::: Collected material

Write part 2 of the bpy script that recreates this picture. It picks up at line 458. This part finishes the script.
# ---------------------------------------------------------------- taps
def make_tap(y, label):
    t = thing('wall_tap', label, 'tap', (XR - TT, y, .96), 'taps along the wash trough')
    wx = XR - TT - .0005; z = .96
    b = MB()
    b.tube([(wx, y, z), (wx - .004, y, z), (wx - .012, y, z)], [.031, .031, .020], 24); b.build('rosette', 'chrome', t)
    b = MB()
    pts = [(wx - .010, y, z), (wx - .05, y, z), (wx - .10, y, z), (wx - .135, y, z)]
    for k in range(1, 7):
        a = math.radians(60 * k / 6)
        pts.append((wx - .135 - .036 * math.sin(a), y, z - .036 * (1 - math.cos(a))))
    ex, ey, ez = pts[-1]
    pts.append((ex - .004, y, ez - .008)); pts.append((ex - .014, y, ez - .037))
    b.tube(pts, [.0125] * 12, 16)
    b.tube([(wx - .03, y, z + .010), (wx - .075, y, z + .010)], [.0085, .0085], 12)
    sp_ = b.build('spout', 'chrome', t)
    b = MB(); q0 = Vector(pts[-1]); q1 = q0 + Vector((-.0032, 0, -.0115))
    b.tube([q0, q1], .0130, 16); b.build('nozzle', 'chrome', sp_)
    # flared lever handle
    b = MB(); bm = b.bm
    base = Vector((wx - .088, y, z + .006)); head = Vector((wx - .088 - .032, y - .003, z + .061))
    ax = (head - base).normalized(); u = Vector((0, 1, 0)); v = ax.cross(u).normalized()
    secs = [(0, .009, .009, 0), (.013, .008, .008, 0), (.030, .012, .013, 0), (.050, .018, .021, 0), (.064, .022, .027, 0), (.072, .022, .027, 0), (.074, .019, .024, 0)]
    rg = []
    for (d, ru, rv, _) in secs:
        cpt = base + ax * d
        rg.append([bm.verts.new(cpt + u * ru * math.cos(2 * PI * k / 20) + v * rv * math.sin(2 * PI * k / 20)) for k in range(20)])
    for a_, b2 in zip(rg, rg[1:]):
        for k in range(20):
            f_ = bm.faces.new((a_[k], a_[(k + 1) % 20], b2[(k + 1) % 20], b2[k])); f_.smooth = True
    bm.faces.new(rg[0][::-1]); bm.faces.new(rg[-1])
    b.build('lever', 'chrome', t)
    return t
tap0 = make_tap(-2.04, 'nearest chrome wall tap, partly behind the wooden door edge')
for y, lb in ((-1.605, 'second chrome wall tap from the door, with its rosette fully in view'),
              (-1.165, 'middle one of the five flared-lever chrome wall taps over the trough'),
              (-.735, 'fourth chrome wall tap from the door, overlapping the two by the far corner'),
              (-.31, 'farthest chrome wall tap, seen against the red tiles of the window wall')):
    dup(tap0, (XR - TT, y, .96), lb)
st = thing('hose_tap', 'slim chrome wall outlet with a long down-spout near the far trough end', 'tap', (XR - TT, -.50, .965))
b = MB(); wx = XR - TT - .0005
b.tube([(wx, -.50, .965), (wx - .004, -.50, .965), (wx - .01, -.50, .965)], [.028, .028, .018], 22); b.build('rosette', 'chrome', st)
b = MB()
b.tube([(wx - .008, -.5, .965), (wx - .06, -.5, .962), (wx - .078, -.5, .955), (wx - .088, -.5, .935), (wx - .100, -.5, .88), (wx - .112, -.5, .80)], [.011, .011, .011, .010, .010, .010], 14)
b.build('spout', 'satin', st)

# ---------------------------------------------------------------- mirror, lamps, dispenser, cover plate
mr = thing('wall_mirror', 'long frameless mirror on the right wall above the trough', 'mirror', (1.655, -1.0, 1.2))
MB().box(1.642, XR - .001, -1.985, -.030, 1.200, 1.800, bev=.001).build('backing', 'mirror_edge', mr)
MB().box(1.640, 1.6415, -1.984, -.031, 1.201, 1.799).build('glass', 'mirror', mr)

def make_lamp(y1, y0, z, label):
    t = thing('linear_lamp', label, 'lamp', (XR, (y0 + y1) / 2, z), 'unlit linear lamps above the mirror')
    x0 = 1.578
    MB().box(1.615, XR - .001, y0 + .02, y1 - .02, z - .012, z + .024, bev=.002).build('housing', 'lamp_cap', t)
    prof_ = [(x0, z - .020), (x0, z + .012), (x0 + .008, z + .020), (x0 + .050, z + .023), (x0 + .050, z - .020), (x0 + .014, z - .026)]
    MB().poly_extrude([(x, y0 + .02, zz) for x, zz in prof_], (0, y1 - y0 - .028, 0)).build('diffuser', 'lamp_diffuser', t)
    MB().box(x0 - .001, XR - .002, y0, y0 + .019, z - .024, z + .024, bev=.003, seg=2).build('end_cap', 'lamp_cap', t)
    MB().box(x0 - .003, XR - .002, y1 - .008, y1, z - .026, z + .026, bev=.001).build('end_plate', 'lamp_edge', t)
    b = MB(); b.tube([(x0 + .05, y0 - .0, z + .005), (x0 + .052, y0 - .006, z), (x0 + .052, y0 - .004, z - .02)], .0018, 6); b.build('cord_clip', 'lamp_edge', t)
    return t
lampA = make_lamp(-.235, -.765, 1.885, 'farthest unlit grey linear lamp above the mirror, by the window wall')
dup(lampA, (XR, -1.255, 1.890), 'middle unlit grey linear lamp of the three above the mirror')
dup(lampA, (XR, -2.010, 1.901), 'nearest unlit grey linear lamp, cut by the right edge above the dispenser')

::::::

> **Task to carry out**: Write the listing out again, exactly as shown above.

> **Solution for this problem**:
Write part 2 of the bpy script that recreates this picture. It picks up at line 458. This part finishes the script.
# ---------------------------------------------------------------- taps
def make_tap(y, label):
    t = thing('wall_tap', label, 'tap', (XR - TT, y, .96), 'taps along the wash trough')
    wx = XR - TT - .0005; z = .96
    b = MB()
    b.tube([(wx, y, z), (wx - .004, y, z), (wx - .012, y, z)], [.031, .031, .020], 24); b.build('rosette', 'chrome', t)
    b = MB()
    pts = [(wx - .010, y, z), (wx - .05, y, z), (wx - .10, y, z), (wx - .135, y, z)]
    for k in range(1, 7):
        a = math.radians(60 * k / 6)
        pts.append((wx - .135 - .036 * math.sin(a), y, z - .036 * (1 - math.cos(a))))
    ex, ey, ez = pts[-1]
    pts.append((ex - .004, y, ez - .008)); pts.append((ex - .014, y, ez - .037))
    b.tube(pts, [.0125] * 12, 16)
    b.tube([(wx - .03, y, z + .010), (wx - .075, y, z + .010)], [.0085, .0085], 12)
    sp_ = b.build('spout', 'chrome', t)
    b = MB(); q0 = Vector(pts[-1]); q1 = q0 + Vector((-.0032, 0, -.0115))
    b.tube([q0, q1], .0130, 16); b.build('nozzle', 'chrome', sp_)
    # flared lever handle
    b = MB(); bm = b.bm
    base = Vector((wx - .088, y, z + .006)); head = Vector((wx - .088 - .032, y - .003, z + .061))
    ax = (head - base).normalized(); u = Vector((0, 1, 0)); v = ax.cross(u).normalized()
    secs = [(0, .009, .009, 0), (.013, .008, .008, 0), (.030, .012, .013, 0), (.050, .018, .021, 0), (.064, .022, .027, 0), (.072, .022, .027, 0), (.074, .019, .024, 0)]
    rg = []
    for (d, ru, rv, _) in secs:
        cpt = base + ax * d
        rg.append([bm.verts.new(cpt + u * ru * math.cos(2 * PI * k / 20) + v * rv * math.sin(2 * PI * k / 20)) for k in range(20)])
    for a_, b2 in zip(rg, rg[1:]):
        for k in range(20):
            f_ = bm.faces.new((a_[k], a_[(k + 1) % 20], b2[(k + 1) % 20], b2[k])); f_.smooth = True
    bm.faces.new(rg[0][::-1]); bm.faces.new(rg[-1])
    b.build('lever', 'chrome', t)
    return t
tap0 = make_tap(-2.04, 'nearest chrome wall tap, partly behind the wooden door edge')
for y, lb in ((-1.605, 'second chrome wall tap from the door, with its rosette fully in view'),
              (-1.165, 'middle one of the five flared-lever chrome wall taps over the trough'),
              (-.735, 'fourth chrome wall tap from the door, overlapping the two by the far corner'),
              (-.31, 'farthest chrome wall tap, seen against the red tiles of the window wall')):
    dup(tap0, (XR - TT, y, .96), lb)
st = thing('hose_tap', 'slim chrome wall outlet with a long down-spout near the far trough end', 'tap', (XR - TT, -.50, .965))
b = MB(); wx = XR - TT - .0005
b.tube([(wx, -.50, .965), (wx - .004, -.50, .965), (wx - .01, -.50, .965)], [.028, .028, .018], 22); b.build('rosette', 'chrome', st)
b = MB()
b.tube([(wx - .008, -.5, .965), (wx - .06, -.5, .962), (wx - .078, -.5, .955), (wx - .088, -.5, .935), (wx - .100, -.5, .88), (wx - .112, -.5, .80)], [.011, .011, .011, .010, .010, .010], 14)
b.build('spout', 'satin', st)

# ---------------------------------------------------------------- mirror, lamps, dispenser, cover plate
mr = thing('wall_mirror', 'long frameless mirror on the right wall above the trough', 'mirror', (1.655, -1.0, 1.2))
MB().box(1.642, XR - .001, -1.985, -.030, 1.200, 1.800, bev=.001).build('backing', 'mirror_edge', mr)
MB().box(1.640, 1.6415, -1.984, -.031, 1.201, 1.799).build('glass', 'mirror', mr)

def make_lamp(y1, y0, z, label):
    t = thing('linear_lamp', label, 'lamp', (XR, (y0 + y1) / 2, z), 'unlit linear lamps above the mirror')
    x0 = 1.578
    MB().box(1.615, XR - .001, y0 + .02, y1 - .02, z - .012, z + .024, bev=.002).build('housing', 'lamp_cap', t)
    prof_ = [(x0, z - .020), (x0, z + .012), (x0 + .008, z + .020), (x0 + .050, z + .023), (x0 + .050, z - .020), (x0 + .014, z - .026)]
    MB().poly_extrude([(x, y0 + .02, zz) for x, zz in prof_], (0, y1 - y0 - .028, 0)).build('diffuser', 'lamp_diffuser', t)
    MB().box(x0 - .001, XR - .002, y0, y0 + .019, z - .024, z + .024, bev=.003, seg=2).build('end_cap', 'lamp_cap', t)
    MB().box(x0 - .003, XR - .002, y1 - .008, y1, z - .026, z + .026, bev=.001).build('end_plate', 'lamp_edge', t)
    b = MB(); b.tube([(x0 + .05, y0 - .0, z + .005), (x0 + .052, y0 - .006, z), (x0 + .052, y0 - .004, z - .02)], .0018, 6); b.build('cord_clip', 'lamp_edge', t)
    return t
lampA = make_lamp(-.235, -.765, 1.885, 'farthest unlit grey linear lamp above the mirror, by the window wall')
dup(lampA, (XR, -1.255, 1.890), 'middle unlit grey linear lamp of the three above the mirror')
dup(lampA, (XR, -2.010, 1.901), 'nearest unlit grey linear lamp, cut by the right edge above the dispenser')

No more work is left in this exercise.